Mars: An Architecture of Terra-formation.
Selected Student Work:
Elizabeth Sammartino
The basis of formal and conceptual development in this studio was a set of interlocking wood joint components. Joints were devised as relational conditions based on geometric affiliations between parts. Specific geometry built into the wood beca a type of information guiding the interface of a single joint, and then subsequent growth of the joint into a field of repetitive joinery components. This system was initially defined only by its internal logics – transformational and combinatorial rules guiding the assembly and organization of components.

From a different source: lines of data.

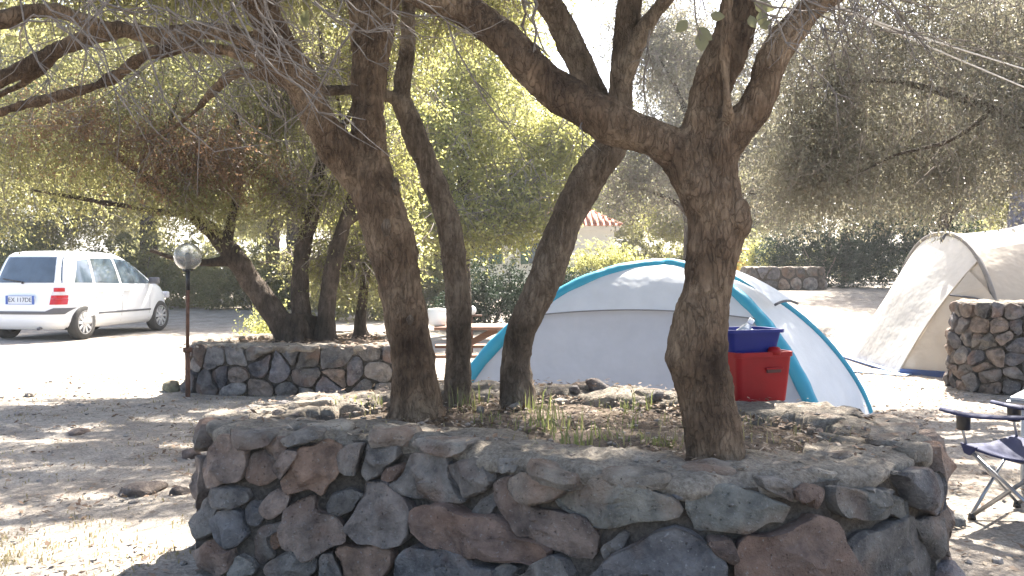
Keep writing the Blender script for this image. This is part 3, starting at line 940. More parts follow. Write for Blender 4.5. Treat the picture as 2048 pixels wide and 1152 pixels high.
# --- T4: nearest, right
t4 = tree("nearest stout trunk with a long limb reaching left, beside the red and blue crates", W(1432, 918, 3.63), PG)
trunk_mesh("trunk", t4, [
    path_px([(1436,955,3.62,76),(1432,910,3.62,62),(1424,850,3.63,57),(1408,770,3.64,57),(1396,720,3.64,60),(1400,650,3.64,55),(1412,590,3.64,51),(1424,520,3.64,53),(1432,440,3.64,58),(1416,375,3.64,62),(1400,300,3.66,42),(1405,240,3.66,39),(1428,165,3.68,40),(1455,100,3.7,42),(1478,30,3.72,41),(1495,-60,3.75,36),(1500,-200,3.8,28),(1480,-420,3.9,16)]),
    path_px([(1470,470,3.6,24),(1478,440,3.58,30),(1468,405,3.58,24)]),
    path_px([(1350,735,3.62,14),(1352,715,3.62,20),(1362,690,3.62,14)]),
    path_px([(1395,365,3.64,46),(1352,305,3.65,43),(1300,272,3.67,40),(1240,252,3.7,42),(1175,218,3.75,43),(1110,182,3.8,39),(1058,130,3.8,37),(1000,68,3.85,35),(930,20,3.9,33),(850,-10,3.9,30),(740,-60,4,26),(600,-160,4,18)]),
    path_px([(1428,370,3.62,46),(1442,310,3.6,38),(1470,262,3.59,35),(1505,222,3.58,34),(1530,170,3.56,33),(1550,110,3.55,31),(1590,50,3.55,31),(1640,0,3.53,29),(1740,-60,3.5,24),(1900,-130,3.5,15)]),
    path_px([(1460,255,3.56,14),(1452,200,3.5,10),(1450,110,3.5,10),(1455,40,3.5,11),(1458,-50,3.5,9),(1450,-200,3.5,6)]),
], M['bark'], 0.0105, 0.035)
crown(t4, [((2.6, 5.8, 4.2), (1.4, 1.1, 0.55), 1), ((3.4, 4.4, 3.9), (1.4, 1.2, 0.55), 1), ((1.6, 3.4, 3.6), (1.5, 1.0, 0.5), 0.8), ((0.0, 3.0, 3.5), (1.5, 0.9, 0.5), 0.4), ((4.4, 7.4, 4.7), (1.5, 1.2, 0.6), 1.1)], 1500, 34, 0.055, 0.026, 0.17, 0.3, 131, M['leaf'], 0.6, 0.006, filt=True)

def hanging_twigs(parent, specs, mat, name="bare_twigs"):
    """thin curved twigs with side shoots: start pixel, end pixel, depth, radius px"""
    mb = MB()
    for (x0, y0, x1, y1, d, rp, sag, seed) in specs:
        g = random.Random(seed)
        a, b = W(x0, y0, d), W(x1, y1, d * g.uniform(0.93, 1.07))
        L = (b - a).length
        pts = []
        for k in range(7):
            t = k / 6
            p = a.lerp(b, t) + Vector((0, 0, -sag * L * 4 * t * (1 - t)))
            p += Vector((g.uniform(-1, 1), g.uniform(-1, 1), g.uniform(-1, 1))) * 0.034 * L * (0 if k in (0,) else 1)
            pts.append(p - parent.location)
        r = rp * d / F
        mb.tube(pts, [r * (1 - 0.11 * k) for k in range(7)], 4, False)
        for s in range(g.randint(3, 7)):
            k = g.randint(1, 5); p = pts[k]
            dv = (pts[k + 1] - pts[k]).normalized() + Vector((g.uniform(-1, 1), g.uniform(-1, 1), g.uniform(-1.1, 0.5))) * 0.9
            q = p + dv.normalized() * L * g.uniform(0.15, 0.4)
            m = (p + q) / 2 + Vector((g.uniform(-1, 1), 0, g.uniform(-1, 1))) * 0.03 * L
            mb.tube([p, m, q], [r * 0.6, r * 0.5, r * 0.3], 3, False)
    o = mb.build(name, mat, parent, True); o["kind"] = "stuff"
    return o

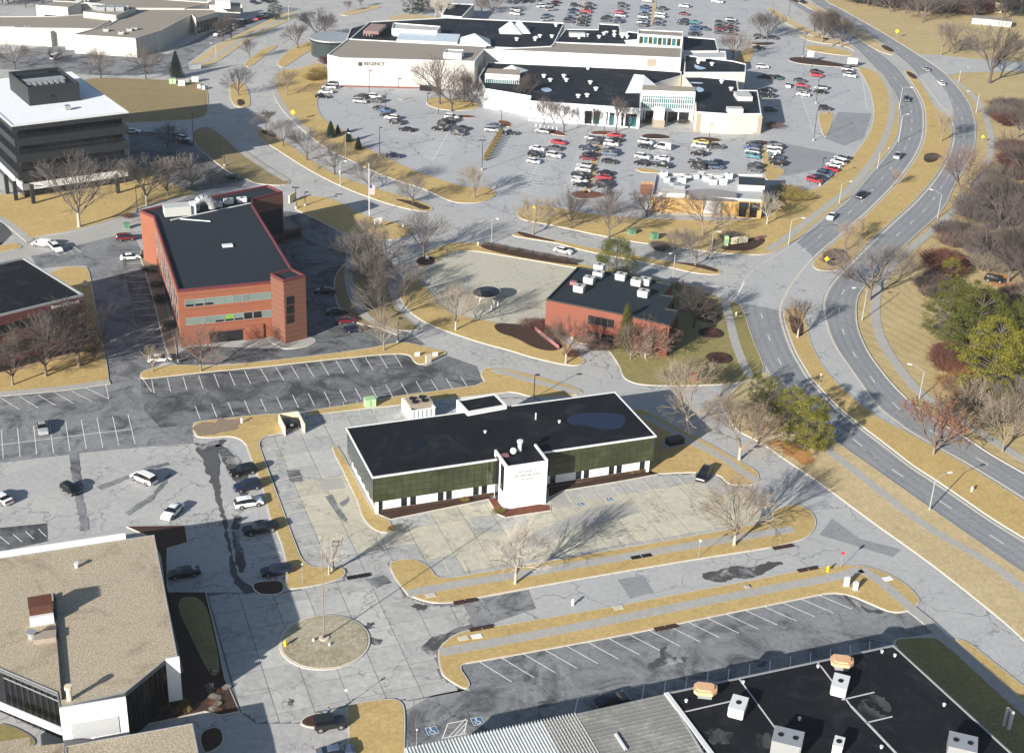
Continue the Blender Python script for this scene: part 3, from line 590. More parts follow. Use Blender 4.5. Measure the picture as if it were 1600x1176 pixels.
walk([(430,115),(428,140),(440,165),(460,188),(490,212)], label='sidewalk on the mall side of the boulevard')
walk([(330,199),(352,212),(378,238),(410,260),(448,283)], label='sidewalk on the office side of the boulevard')
walk([(-40,330),(0,340),(25,358),(48,378)], label='path to the lane by the black office')
walk([(0,616),(60,611),(118,605),(150,600),(172,597)], label='pale walk below the dark brick office')
# wet and dark stains, each with its own outline
for px, lb in (([(335,690),(352,698),(375,716),(388,745),(392,772),(380,780),(362,745),(346,718)], 'dark damp stain above the row of dark cars'), ([(368,800),(378,812),(372,840),(384,870),(378,900),(370,880),(362,840)], 'dark crack stain left of the black pickup'), ([(300,690),(312,694),(330,690),(360,684),(340,700),(318,706)], 'dark damp edge below the rough strip'), ([(568,975),(586,971),(581,978),(588,981),(573,984)], 'dark crack blot right of the round island, upper'), ([(576,995),(600,1000),(596,1003),(590,1010),(580,1004),(573,1001)], 'dark crack blot right of the round island, lower'), ([(1095,903),(1100,893),(1132,890),(1140,883),(1180,885),(1205,877),(1230,878),(1200,892),(1172,905),(1150,902),(1130,910),(1110,907)], 'muddy stain on the street near the hedge strip'), ([(655,1018),(670,998),(690,990),(720,985),(760,978),(745,984),(700,998),(680,1018),(675,1026)], 'dark wet stain at the island corner'), ([(640,944),(660,943),(672,945),(665,954),(650,953)], 'small dark stain by the street corner'), ([(1005,1040),(1030,1030),(1035,1002),(1042,1003),(1040,1018),(1052,1028),(1078,1026),(1070,1033),(1045,1040),(1015,1046)], 'oily stain in the middle of the striped lot'), ([(838,1098),(858,1090),(878,1096),(860,1104),(842,1104)], 'dark blot near the grey corrugated roof'), ([(450,1092),(455,1090),(462,1095),(455,1105),(452,1102)], 'small dark crack south of the round island'), ([(1177,1040),(1200,1030),(1196,1038),(1185,1042)], 'oily patch in the building shade'), ([(1310,925),(1335,935),(1350,950),(1385,955),(1370,960),(1340,952)], 'sealed dark wedge in the bays at the east end')):
    layer('stain', px, .036, M['stain'], lb, 'stain', 2)

for px, mt, lb in (([(108,708),(123,706),(134,800),(140,828),(126,830),(118,780)], 'asph2', 'long grey repair band across the pale lot'),
    ([(446,735),(468,733),(474,752),(455,754)], 'asph', 'dark square patch in the white office lot'),
    ([(497,750),(534,746),(540,762),(508,768)], 'walk', 'pale square patch in the white office lot'),
    ([(520,772),(534,800),(545,812),(538,816),(522,796),(508,776)], 'asph2', 'grey trench patch in the white office lot'),
    ([(530,786),(545,775),(546,785),(535,792)], 'asph2', 'short grey trench patch branch'),
    ([(780,852),(800,846),(930,790),(985,786),(1000,800),(880,835),(820,870),(790,872)], 'walk', 'smooth grey repair band across the front lot'),
    ([(570,905),(600,898),(612,910),(590,918)], 'asph2', 'small dark patch left of the strip'),
    ([(150,760),(230,730),(262,722),(266,726),(232,736),(156,766)], 'asph2', 'thin dark sealed line across the pale lot'),
    ([(195,800),(235,775),(265,738),(270,742),(240,780),(200,806)], 'asph2', 'dark tyre worn line across the pale lot'),
    ([(700,985),(735,975),(742,984),(715,990)], 'asph', 'dark kerbside patch at the island corner')):
    layer('pavement_patch', px, .037, M[mt], lb, 'pavement patch', 0, jag=.12)
# ---- painted lines
bays((407,576),(616,553),9,(420,597),(628,573),LU)
bays((237,593),(382,579),6,(241,614),(392,600),LU)
line((222,590),(237,612),.12,.014,LU)
bays((305,634),(720,588),17,(313,655),(731,605),LU)
for a, b in (((2,622),(31,640)),((30,619),(60,637)),((59,617),(87,633)),((86,613),(115,630)),((112,611),(144,627)),((131,604),(170,623)),((165,600),(170,623))): line(a, b, .12, .010, LW)
bays((2,671),(200,647),8,(5,716),(211,693),LW)
line((-20,697),(206,670),.12,.012, LW)
bays((750,1034),(1281,930),17,(800,1065),(1331,951),LB, z=.016)
bays((903,1090),(1359,1001),14,(898,1113),(1359,1018),LB, z=.016)
bays((447,694),(512,842),9,(472,689),(540,838),None and LU, mat='paint_old', z=.036) if False else None
LM = bed
bays((417,703),(468,858),9,(452,697),(512,848),LM, mat='paint_old', z=.036)
bays((655,822),(727,806),3,(662,838),(740,822),LM, mat='paint_old', z=.036)
bays((615,828),(640,822),1,(630,850),(652,842),LM, mat='paint_old', z=.036)
bays((863,827),(1100,790),9,(900,871),(1142,824),LM, mat='paint_old', z=.036)
bays((690,870),(745,862),2,(702,895),(757,890),LM, mat='paint_old', z=.036)
bays((905,770),(1078,738),7,(922,792),(1100,758),LM, mat='paint_old', z=.036)
bays((515,632),(600,618),4,(520,660),(606,645),LM, mat='paint_old', z=.036)
for k in range(6): line((908+k*1.6,772+k*3.2),(917+k*1.6,769+k*3.2),.12,.036,LM,'paint_old')
bays((195,394),(222,540),14,(218,393),(262,536),LR, z=.018)
bays((385,850),(392,870),1,(425,845),(440,862),LR, z=.018)
bays((0,838),(60,826),3,(15,850),(72,838),LW, z=.016)
bays((80,390),(112,383),3,(92,400),(126,394),LW, z=.02)
for k in range(4): line((700+k*9, 1152-k*1.7),(728,1122+k*7) if k<3 else (729,1145),.12,.016,LB)
for a, b in (((691,1153),(700,1130)),((700,1130),(730,1124)),((730,1124),(725,1146)),((725,1146),(691,1153))): line(a, b, .14, .017, LB)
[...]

The site for the studio was the planet Mars, and it was engaged via two texts: Robert Zubrin’s The Case for Mars and Bruce Sterling’s Shaper-Mechanist short stories. While Zubrin makes a pragmatic argument for the ability of humans to go to Mars, and in a step-by-step manner begin inhabiting the planet, Sterling presents a fantastically dystopian vision of future life in the solar system. Operating conceptually between these two texts, and capitalizing on the internally driven logics of the wood joinery system to resist Earth-bound architectural tendencies, students were asked to imagine large-scale landforming systems to remake swaths of the surface of Mars and propose a type of human inhabitation on the red planet.